## DIRECTIONS FOR THIS TASK
Nothing after the line with "scn=bpy.context.scene; COL=scn.collection" belongs in the copy; extract the lines below from the top through that line, pictures left out.

## DATA BLOCK
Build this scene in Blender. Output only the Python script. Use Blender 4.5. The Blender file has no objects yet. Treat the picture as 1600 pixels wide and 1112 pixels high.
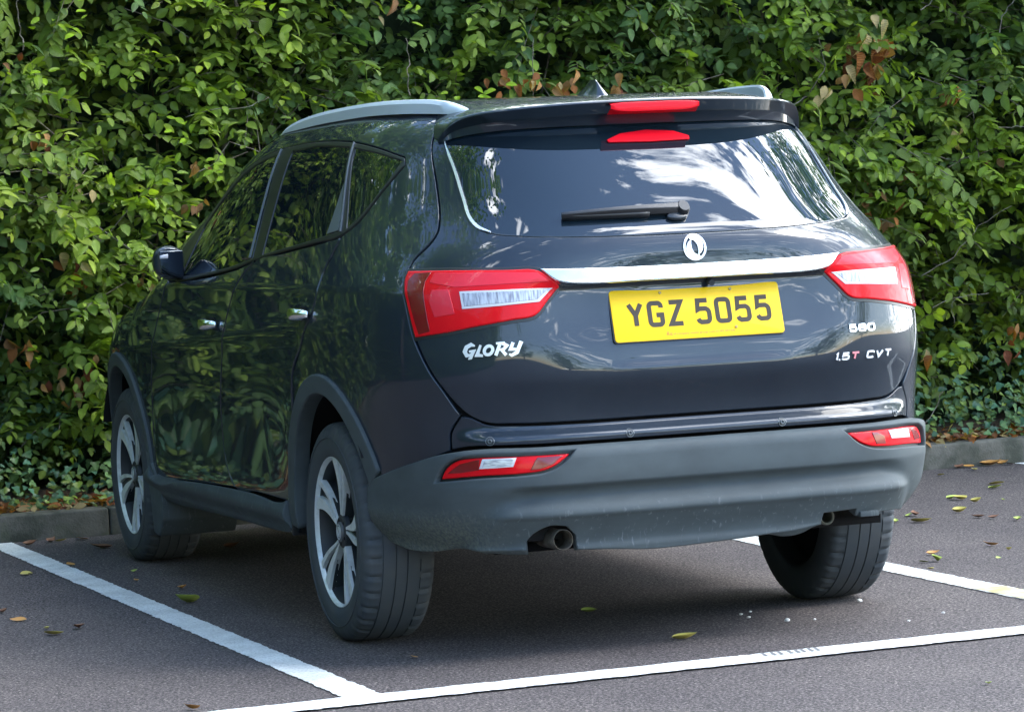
import bpy, bmesh, math, random
import numpy as np
from math import *
from mathutils import Vector, Matrix
from mathutils.geometry import delaunay_2d_cdt
random.seed(7); RNG=np.random.default_rng(11)
scn=bpy.context.scene; COL=scn.collection

# ---------------------------------------------------------------- camera
cam=bpy.data.cameras.new('camera'); camo=bpy.data.objects.new('camera',cam); COL.objects.link(camo); scn.camera=camo
_yaw,_pit,_rol=0.33490961,-0.0467634,-0.04729004
_f=Vector((sin(_yaw)*cos(_pit),cos(_yaw)*cos(_pit),sin(_pit))); _r=Vector((cos(_yaw),-sin(_yaw),0)); _u=_r.cross(_f)
_r2=_r*cos(_rol)+_u*sin(_rol); _u2=-_r*sin(_rol)+_u*cos(_rol)
M=Matrix.Identity(4)
for i in range(3): M[i][0]=_r2[i]; M[i][1]=_u2[i]; M[i][2]=-_f[i]
M[0][3],M[1][3],M[2][3]=-3.59274129,-9.5162571,1.29485515
camo.matrix_world=M
cam.sensor_width=36; cam.sensor_fit='HORIZONTAL'; cam.lens=36*5167.494705/1600; cam.clip_start=.1; cam.clip_end=2000

# ---------------------------------------------------------------- world: sky with clouds
SUN_EL,SUN_AZ=radians(42),radians(120)     # azimuth clockwise from +Y
w=bpy.data.worlds.new('World'); scn.world=w; w.use_nodes=True; nt=w.node_tree; nt.nodes.clear()
def N_(nt,t,**k):
    n=nt.nodes.new(t)
    for a,b in k.items(): setattr(n,a,b)
    return n
out=N_(nt,'ShaderNodeOutputWorld'); bg=N_(nt,'ShaderNodeBackground'); bg.inputs[1].default_value=.145
sky=N_(nt,'ShaderNodeTexSky',sky_type='NISHITA',sun_disc=False); sky.dust_density=.4; sky.ozone_density=2.5; sky.air_density=1.1; sky.sun_elevation=SUN_EL; sky.sun_rotation=SUN_AZ
tc=N_(nt,'ShaderNodeTexCoord'); sx=N_(nt,'ShaderNodeSeparateXYZ'); nt.links.new(tc.outputs['Generated'],sx.inputs[0])
mz=N_(nt,'ShaderNodeMath',operation='MAXIMUM'); nt.links.new(sx.outputs[2],mz.inputs[0]); mz.inputs[1].default_value=.06
ad=N_(nt,'ShaderNodeMath',operation='ADD'); nt.links.new(mz.outputs[0],ad.inputs[0]); ad.inputs[1].default_value=.12
dv=N_(nt,'ShaderNodeVectorMath',operation='DIVIDE'); cb=N_(nt,'ShaderNodeCombineXYZ')
for i in range(3): nt.links.new(ad.outputs[0],cb.inputs[i])
nt.links.new(tc.outputs['Generated'],dv.inputs[0]); nt.links.new(cb.outputs[0],dv.inputs[1])
mp=N_(nt,'ShaderNodeMapping'); nt.links.new(dv.outputs[0],mp.inputs[0]); mp.inputs['Location'].default_value=(.35,.1,0); mp.inputs['Rotation'].default_value=(0,0,radians(25)); mp.inputs['Scale'].default_value=(1.0,2.6,1)
nz=N_(nt,'ShaderNodeTexNoise'); nz.inputs['Scale'].default_value=3.7; nz.inputs['Detail'].default_value=10; nz.inputs['Roughness'].default_value=.60; nz.inputs['Distortion'].default_value=.25
nt.links.new(mp.outputs[0],nz.inputs['Vector'])
cr=N_(nt,'ShaderNodeValToRGB'); cr.color_ramp.elements[0].position=.565; cr.color_ramp.elements[1].position=.645
sy=N_(nt,'ShaderNodeSeparateXYZ'); nt.links.new(dv.outputs[0],sy.inputs[0])
f1=N_(nt,'ShaderNodeMapRange'); nt.links.new(sy.outputs[0],f1.inputs['Value']); f1.inputs['From Min'].default_value=.05; f1.inputs['From Max'].default_value=.60; f1.inputs['To Min'].default_value=-.02; f1.inputs['To Max'].default_value=.12
f2=N_(nt,'ShaderNodeMapRange'); nt.links.new(sy.outputs[1],f2.inputs['Value']); f2.inputs['From Min'].default_value=-1.; f2.inputs['From Max'].default_value=-.3; f2.inputs['To Min'].default_value=-.13; f2.inputs['To Max'].default_value=0.
ma=N_(nt,'ShaderNodeMath',operation='ADD'); nt.links.new(f1.outputs[0],ma.inputs[0]); nt.links.new(nz.outputs['Fac'],ma.inputs[1])
mb=N_(nt,'ShaderNodeMath',operation='ADD'); nt.links.new(f2.outputs[0],mb.inputs[0]); nt.links.new(ma.outputs[0],mb.inputs[1])
nt.links.new(mb.outputs[0],cr.inputs[0])
cr2=N_(nt,'ShaderNodeValToRGB'); cr2.color_ramp.elements[0].position=.50; cr2.color_ramp.elements[0].color=(30,31,32,1); cr2.color_ramp.elements[1].position=.78; cr2.color_ramp.elements[1].color=(9,10,11.5,1)
nt.links.new(nz.outputs['Fac'],cr2.inputs[0])
mx=N_(nt,'ShaderNodeMixRGB'); nt.links.new(cr.outputs[0],mx.inputs[0]); nt.links.new(sky.outputs[0],mx.inputs[1]); nt.links.new(cr2.outputs[0],mx.inputs[2])
nt.links.new(mx.outputs[0],bg.inputs[0]); nt.links.new(bg.outputs[0],out.inputs[0])

# ---------------------------------------------------------------- sun (veiled by cloud: soft)
sl=bpy.data.lights.new('sun','SUN'); sl.energy=.6; sl.angle=radians(18); sl.color=(1,.95,.87)
so=bpy.data.objects.new('sun',sl); COL.objects.link(so)
sd=Vector((sin(SUN_AZ)*cos(SUN_EL),cos(SUN_AZ)*cos(SUN_EL),sin(SUN_EL)))
so.rotation_euler=sd.to_track_quat('Z','Y').to_euler(); so.location=sd*30
scn.view_settings.view_transform='Standard'; scn.view_settings.look='None'; scn.view_settings.exposure=2.15; scn.view_settings.gamma=1
try: scn.cycles.max_bounces=7; scn.cycles.transparent_max_bounces=8
except Exception: pass

# ---------------------------------------------------------------- helpers
def empty(name,loc=(0,0,0),label=None,cat=None,group=None):
    o=bpy.data.objects.new(name,None); o.location=loc; o.empty_display_size=.2; COL.objects.link(o)
    tag(o,label,cat,group); return o
def tag(o,label=None,cat=None,group=None,kind=None):
    if label:o['label']=label
    if cat:o['category']=cat
    if group:o['group']=group
    if kind:o['kind']=kind
    return o
def mesh(name,V,Fc,mat,parent=None,normals=None,smooth=True,loc=None,mats=None,fm=None):
    me=bpy.data.meshes.new(name); me.from_pydata([tuple(v) for v in V],[],[tuple(f) for f in Fc]); me.validate(verbose=False) if normals is None else None
    for m in (mats or [mat]): me.materials.append(m)
    if fm: me.polygons.foreach_set('material_index',fm)
    if smooth: me.polygons.foreach_set('use_smooth',[True]*len(me.polygons))
    me.update()
    if normals is not None: me.normals_split_custom_set_from_vertices([tuple(n) for n in normals])
    o=bpy.data.objects.new(name,me); COL.objects.link(o)
    if parent: o.parent=parent
    if loc: o.location=loc
    return o
def sharp(o,ang=35):
    me=o.data; bm=bmesh.new(); bm.from_mesh(me); a=radians(ang)
    for e in bm.edges:
        if len(e.link_faces)==2 and e.calc_face_angle(0)>a: e.smooth=False
    bm.to_mesh(me); bm.free(); return o
def bevel(o,wd=.005,seg=2,ang=30):
    bm=bmesh.new(); bm.from_mesh(o.data)
    bmesh.ops.recalc_face_normals(bm,faces=bm.faces)
    es=[e for e in bm.edges if len(e.link_faces)==2 and e.calc_face_angle(0)>radians(ang)]
    bmesh.ops.bevel(bm,geom=es,offset=wd,segments=seg,profile=.6,affect='EDGES',clamp_overlap=True)
    bm.to_mesh(o.data); bm.free(); o.data.polygons.foreach_set('use_smooth',[True]*len(o.data.polygons))
    sharp(o,50); return o
class MB:
    def __init__(s): s.V=[];s.F=[]
    def add(s,V,F):
        k=len(s.V); s.V+=[tuple(v) for v in V]; s.F+=[tuple(i+k for i in f) for f in F]; return s
    def box(s,a,b):
        x0,y0,z0=a;x1,y1,z1=b
        V=[(x0,y0,z0),(x1,y0,z0),(x1,y1,z0),(x0,y1,z0),(x0,y0,z1),(x1,y0,z1),(x1,y1,z1),(x0,y1,z1)]
        return s.add(V,[(0,3,2,1),(4,5,6,7),(0,1,5,4),(1,2,6,5),(2,3,7,6),(3,0,4,7)])
    def loft(s,rings,cap=True,closed=True):
        k=len(s.V);n=len(rings[0])
        for r in rings: s.V+=[tuple(p) for p in r]
        for i in range(len(rings)-1):
            for j in range(n if closed else n-1):
                a=k+i*n+j;b=k+i*n+(j+1)%n; s.F.append((a,b,b+n,a+n))
        if cap and closed: s.F.append(tuple(range(k+n-1,k-1,-1))); s.F.append(tuple(range(k+(len(rings)-1)*n,k+len(rings)*n)))
        return s
    def tube(s,pts,rad,n=8,cap=True):
        rings=[];P=[Vector(p) for p in pts]
        for i,p in enumerate(P):
            t=(P[min(i+1,len(P)-1)]-P[max(i-1,0)]).normalized()
            a=t.cross(Vector((0,0,1)))
            if a.length<.1:a=t.cross(Vector((0,1,0)))
            a.normalize(); b=t.cross(a); r=rad[i] if isinstance(rad,(list,tuple)) else rad
            rings.append([p+a*(r*cos(2*pi*j/n))+b*(r*sin(2*pi*j/n)) for j in range(n)])
        return s.loft(rings,cap)
    def build(s,name,mat,parent=None,smooth=True,bev=None,sh=None,loc=None):
        o=mesh(name,s.V,s.F,mat,parent,smooth=smooth,loc=loc)
        bm=bmesh.new(); bm.from_mesh(o.data); bmesh.ops.recalc_face_normals(bm,faces=bm.faces); bm.to_mesh(o.data); bm.free()
        if bev: bevel(o,*bev) if isinstance(bev,tuple) else bevel(o,bev)
        elif sh: sharp(o,sh)
        return o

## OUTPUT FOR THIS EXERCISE
Build this scene in Blender. Output only the Python script. Use Blender 4.5. The Blender file has no objects yet. Treat the picture as 1600 pixels wide and 1112 pixels high.
import bpy, bmesh, math, random
import numpy as np
from math import *
from mathutils import Vector, Matrix
from mathutils.geometry import delaunay_2d_cdt
random.seed(7); RNG=np.random.default_rng(11)
scn=bpy.context.scene; COL=scn.collection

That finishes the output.